THE TASK → Pick out each line of the records that includes the string "were", and copy it.

Entries taken from a collection →

■ ■ ■ ■ ■ ■ ■

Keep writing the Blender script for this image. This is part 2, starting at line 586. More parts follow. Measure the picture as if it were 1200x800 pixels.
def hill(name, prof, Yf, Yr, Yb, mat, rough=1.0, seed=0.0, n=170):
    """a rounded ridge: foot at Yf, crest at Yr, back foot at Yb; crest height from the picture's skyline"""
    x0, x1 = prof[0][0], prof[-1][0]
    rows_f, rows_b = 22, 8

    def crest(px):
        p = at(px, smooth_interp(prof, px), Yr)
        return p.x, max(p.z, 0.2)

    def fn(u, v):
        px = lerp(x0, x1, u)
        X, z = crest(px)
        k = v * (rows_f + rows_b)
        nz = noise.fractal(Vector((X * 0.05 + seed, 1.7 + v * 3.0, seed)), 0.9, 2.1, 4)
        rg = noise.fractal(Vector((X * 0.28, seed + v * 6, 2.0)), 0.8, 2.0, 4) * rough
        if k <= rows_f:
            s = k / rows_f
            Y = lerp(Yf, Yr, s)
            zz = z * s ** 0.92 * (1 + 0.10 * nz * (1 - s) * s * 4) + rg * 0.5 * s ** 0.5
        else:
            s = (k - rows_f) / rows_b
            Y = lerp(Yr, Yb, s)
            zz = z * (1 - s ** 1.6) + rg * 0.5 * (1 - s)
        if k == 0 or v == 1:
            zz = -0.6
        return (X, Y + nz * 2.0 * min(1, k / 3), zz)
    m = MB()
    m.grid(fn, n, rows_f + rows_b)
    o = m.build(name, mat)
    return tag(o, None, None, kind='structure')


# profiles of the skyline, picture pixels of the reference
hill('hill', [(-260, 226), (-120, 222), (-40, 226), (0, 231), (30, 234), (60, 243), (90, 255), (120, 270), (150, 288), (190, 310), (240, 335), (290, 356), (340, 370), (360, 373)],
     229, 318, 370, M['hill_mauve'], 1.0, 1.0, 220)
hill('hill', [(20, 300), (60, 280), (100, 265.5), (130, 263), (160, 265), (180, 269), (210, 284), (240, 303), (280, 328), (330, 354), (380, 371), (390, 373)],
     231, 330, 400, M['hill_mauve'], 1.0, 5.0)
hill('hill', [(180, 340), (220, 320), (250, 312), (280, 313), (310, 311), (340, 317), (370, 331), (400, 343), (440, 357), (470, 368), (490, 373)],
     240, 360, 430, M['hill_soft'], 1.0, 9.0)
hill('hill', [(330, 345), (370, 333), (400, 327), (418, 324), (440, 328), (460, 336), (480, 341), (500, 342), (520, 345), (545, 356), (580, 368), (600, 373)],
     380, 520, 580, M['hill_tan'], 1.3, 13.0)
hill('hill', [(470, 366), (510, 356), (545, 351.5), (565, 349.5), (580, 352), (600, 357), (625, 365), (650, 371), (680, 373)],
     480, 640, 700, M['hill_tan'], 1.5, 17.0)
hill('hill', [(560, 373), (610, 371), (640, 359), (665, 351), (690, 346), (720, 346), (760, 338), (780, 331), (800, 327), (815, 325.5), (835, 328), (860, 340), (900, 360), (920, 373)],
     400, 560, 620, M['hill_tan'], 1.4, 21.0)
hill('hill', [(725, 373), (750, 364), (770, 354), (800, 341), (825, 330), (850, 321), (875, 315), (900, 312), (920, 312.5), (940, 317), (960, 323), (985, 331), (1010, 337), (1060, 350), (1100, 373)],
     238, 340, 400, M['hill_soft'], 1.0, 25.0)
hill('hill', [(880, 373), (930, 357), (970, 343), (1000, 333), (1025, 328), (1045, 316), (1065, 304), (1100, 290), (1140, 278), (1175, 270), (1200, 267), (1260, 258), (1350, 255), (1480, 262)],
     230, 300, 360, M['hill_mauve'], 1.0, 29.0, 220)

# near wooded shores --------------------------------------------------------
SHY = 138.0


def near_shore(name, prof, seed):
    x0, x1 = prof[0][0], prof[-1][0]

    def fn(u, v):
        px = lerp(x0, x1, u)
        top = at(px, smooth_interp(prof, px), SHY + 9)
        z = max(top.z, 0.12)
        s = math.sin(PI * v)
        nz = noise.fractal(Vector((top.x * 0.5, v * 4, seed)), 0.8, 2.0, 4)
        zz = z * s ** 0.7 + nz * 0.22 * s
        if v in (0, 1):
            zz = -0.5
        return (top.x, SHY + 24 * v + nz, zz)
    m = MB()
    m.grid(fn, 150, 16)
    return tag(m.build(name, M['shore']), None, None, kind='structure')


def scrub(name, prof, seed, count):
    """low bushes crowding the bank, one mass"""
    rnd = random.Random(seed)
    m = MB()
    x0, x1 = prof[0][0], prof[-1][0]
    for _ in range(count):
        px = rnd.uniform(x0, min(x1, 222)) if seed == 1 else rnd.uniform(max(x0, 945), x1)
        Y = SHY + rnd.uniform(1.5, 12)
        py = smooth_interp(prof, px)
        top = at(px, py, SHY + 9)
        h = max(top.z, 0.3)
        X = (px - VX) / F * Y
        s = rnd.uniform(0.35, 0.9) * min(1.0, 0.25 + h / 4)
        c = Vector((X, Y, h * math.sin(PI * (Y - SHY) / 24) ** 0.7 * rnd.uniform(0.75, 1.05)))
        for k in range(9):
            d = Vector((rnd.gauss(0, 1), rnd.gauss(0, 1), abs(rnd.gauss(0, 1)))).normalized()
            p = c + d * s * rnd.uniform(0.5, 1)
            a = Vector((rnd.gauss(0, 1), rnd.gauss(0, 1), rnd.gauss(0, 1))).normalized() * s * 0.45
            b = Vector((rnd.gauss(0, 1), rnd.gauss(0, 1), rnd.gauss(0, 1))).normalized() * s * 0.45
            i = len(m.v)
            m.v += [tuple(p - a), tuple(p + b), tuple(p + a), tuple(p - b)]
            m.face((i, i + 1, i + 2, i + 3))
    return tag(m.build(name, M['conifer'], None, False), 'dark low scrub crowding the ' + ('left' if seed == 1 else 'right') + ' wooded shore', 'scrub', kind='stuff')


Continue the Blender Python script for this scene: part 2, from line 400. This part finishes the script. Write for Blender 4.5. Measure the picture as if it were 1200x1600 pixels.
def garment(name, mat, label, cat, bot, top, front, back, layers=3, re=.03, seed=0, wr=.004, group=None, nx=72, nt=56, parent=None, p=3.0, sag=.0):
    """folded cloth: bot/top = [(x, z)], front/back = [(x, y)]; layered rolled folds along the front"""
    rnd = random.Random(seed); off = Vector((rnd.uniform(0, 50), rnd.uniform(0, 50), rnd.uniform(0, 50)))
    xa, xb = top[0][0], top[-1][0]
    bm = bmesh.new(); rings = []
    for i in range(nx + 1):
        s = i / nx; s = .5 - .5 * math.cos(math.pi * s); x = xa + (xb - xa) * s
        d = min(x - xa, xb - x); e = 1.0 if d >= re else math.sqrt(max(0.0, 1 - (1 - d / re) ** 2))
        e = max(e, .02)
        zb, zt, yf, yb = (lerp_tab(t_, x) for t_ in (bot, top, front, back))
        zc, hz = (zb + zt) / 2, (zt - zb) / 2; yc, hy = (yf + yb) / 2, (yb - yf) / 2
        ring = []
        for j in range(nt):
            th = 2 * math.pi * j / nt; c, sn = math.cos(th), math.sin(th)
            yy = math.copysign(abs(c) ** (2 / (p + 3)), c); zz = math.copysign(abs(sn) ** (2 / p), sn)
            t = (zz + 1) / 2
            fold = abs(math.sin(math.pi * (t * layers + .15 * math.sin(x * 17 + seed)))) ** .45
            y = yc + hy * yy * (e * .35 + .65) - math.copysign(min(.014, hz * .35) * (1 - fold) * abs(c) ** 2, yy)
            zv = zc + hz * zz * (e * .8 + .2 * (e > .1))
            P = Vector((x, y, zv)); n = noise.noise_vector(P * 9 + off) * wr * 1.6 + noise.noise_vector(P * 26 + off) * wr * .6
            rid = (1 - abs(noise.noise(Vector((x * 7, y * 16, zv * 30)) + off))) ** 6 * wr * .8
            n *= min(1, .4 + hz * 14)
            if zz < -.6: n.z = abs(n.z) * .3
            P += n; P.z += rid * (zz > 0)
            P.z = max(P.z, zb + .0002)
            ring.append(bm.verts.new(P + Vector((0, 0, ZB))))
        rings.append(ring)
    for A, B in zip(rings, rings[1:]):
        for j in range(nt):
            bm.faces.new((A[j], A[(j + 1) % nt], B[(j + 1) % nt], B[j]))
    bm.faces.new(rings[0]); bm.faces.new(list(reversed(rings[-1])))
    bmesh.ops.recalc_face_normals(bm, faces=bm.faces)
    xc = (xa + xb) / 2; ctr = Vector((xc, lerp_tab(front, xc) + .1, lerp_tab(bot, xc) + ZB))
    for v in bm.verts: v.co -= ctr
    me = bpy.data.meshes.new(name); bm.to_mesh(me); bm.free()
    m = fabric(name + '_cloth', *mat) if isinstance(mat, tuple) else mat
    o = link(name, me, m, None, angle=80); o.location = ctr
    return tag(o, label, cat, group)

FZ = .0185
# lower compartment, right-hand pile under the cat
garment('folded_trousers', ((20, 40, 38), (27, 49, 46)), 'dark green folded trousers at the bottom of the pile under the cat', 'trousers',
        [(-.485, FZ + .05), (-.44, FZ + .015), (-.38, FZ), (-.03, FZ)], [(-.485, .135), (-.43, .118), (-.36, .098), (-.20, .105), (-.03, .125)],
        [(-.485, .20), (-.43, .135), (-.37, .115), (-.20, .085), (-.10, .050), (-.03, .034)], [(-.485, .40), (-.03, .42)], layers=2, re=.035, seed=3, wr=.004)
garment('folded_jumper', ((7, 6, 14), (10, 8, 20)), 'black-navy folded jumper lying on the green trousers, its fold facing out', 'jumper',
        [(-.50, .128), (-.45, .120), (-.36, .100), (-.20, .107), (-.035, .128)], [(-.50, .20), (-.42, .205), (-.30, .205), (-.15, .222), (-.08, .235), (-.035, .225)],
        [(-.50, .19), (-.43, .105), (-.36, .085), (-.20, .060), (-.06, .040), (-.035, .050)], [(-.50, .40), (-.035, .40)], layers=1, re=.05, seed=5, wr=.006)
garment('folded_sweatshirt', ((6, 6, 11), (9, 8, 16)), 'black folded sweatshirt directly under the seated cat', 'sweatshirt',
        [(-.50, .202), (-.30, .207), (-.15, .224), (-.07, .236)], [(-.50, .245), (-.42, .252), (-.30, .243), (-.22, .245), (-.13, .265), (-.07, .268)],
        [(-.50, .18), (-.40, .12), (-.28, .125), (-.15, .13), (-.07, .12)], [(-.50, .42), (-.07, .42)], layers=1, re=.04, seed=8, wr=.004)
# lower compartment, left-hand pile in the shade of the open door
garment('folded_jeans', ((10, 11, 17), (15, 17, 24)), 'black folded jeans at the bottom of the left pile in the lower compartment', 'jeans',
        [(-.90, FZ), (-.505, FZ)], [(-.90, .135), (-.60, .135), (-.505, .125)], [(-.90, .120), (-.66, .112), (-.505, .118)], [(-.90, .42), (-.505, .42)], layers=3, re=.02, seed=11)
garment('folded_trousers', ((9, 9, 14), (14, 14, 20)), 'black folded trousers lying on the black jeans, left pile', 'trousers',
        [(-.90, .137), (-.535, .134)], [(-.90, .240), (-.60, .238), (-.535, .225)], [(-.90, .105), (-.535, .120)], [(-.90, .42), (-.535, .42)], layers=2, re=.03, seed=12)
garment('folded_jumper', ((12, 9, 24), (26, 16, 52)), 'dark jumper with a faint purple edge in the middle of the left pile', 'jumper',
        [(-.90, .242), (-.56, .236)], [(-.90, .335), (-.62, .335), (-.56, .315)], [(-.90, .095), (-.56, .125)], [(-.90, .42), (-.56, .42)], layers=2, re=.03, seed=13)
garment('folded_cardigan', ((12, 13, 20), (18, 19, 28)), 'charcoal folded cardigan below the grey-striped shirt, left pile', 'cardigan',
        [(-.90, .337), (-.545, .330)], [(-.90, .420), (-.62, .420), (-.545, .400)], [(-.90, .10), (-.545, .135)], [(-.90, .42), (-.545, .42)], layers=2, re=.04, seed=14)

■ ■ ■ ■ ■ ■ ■

COMPLETED TASK →
Keep writing the Blender script for this image. This is part 2, starting at line 586. More parts follow. Measure the picture as if it were 1200x800 pixels.
Continue the Blender Python script for this scene: part 2, from line 400. This part finishes the script. Write for Blender 4.5. Measure the picture as if it were 1200x1600 pixels.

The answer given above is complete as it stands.